Gov. Abigail Spanberger didn’t fare well in a new poll by The Washington Post and George Mason University, with approval ratings at 47% and disapproval at 46%. “The approval mark for Spanberger is 13 percentage points lower than the average for Virginia governors in Post polling since the 1990s,” the newspaper reported.

It also said the Democrat’s ratings reflect sharp polarization among Virginia voters in their views of the state’s first female governor, who ran as a centrist and was a former congresswoman in a red-leaning district. Some of her affordability agenda has fared well with voters, but other issues – including supporting the redistricting referendum – have revealed a more partisan stance.

Spanberger should be concerned, though I’m surprised by the early blowback. She hasn’t even been in office for 100 days yet. That used to be a benchmark for analyzing leaders.
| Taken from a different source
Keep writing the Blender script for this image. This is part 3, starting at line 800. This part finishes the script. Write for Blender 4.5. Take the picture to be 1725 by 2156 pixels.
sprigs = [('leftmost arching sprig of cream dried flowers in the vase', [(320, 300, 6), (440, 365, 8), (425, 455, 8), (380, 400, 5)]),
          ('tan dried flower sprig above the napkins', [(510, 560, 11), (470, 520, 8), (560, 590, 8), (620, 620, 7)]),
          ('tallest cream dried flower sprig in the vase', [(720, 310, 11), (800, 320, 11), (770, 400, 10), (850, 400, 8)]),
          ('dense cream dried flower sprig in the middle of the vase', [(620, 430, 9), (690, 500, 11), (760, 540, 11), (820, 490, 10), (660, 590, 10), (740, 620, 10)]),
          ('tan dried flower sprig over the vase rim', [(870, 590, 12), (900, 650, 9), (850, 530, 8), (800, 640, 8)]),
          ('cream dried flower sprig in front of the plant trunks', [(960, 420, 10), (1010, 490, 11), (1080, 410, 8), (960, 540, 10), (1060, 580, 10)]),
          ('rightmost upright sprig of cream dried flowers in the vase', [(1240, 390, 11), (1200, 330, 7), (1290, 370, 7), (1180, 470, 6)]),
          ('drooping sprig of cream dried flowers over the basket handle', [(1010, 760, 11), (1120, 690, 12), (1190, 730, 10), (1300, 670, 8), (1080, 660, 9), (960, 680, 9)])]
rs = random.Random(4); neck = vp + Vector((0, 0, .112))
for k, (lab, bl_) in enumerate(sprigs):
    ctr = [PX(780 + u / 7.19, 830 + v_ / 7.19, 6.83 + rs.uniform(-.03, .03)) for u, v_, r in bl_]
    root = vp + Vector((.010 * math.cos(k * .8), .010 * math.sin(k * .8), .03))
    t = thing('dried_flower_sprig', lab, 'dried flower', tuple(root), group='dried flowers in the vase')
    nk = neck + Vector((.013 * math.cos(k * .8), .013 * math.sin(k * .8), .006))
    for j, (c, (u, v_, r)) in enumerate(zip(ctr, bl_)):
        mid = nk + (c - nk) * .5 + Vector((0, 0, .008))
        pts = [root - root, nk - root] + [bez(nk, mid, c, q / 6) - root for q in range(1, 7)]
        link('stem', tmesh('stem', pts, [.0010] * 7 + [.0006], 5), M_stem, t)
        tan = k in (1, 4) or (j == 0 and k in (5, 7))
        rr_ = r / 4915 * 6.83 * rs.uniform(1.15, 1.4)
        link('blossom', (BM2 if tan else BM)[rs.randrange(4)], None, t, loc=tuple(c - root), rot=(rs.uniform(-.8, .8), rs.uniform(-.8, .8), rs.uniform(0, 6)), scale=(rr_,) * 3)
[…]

Lastly, an early Christmas has come to hundreds of families living in public housing in Alexandria. A historic Black church there, Alfred Street Baptist, has donated more than $1 million to pay off outstanding balances of more than 300 families.

The church raised the money during a campaign in which congregants donated money to fight homelessness and support housing. As part of this project, families will also be asked how they got behind on rent, and figure out steps to prevent that from recurring. Kudos to the church and other officials for seeking such a holistic approach.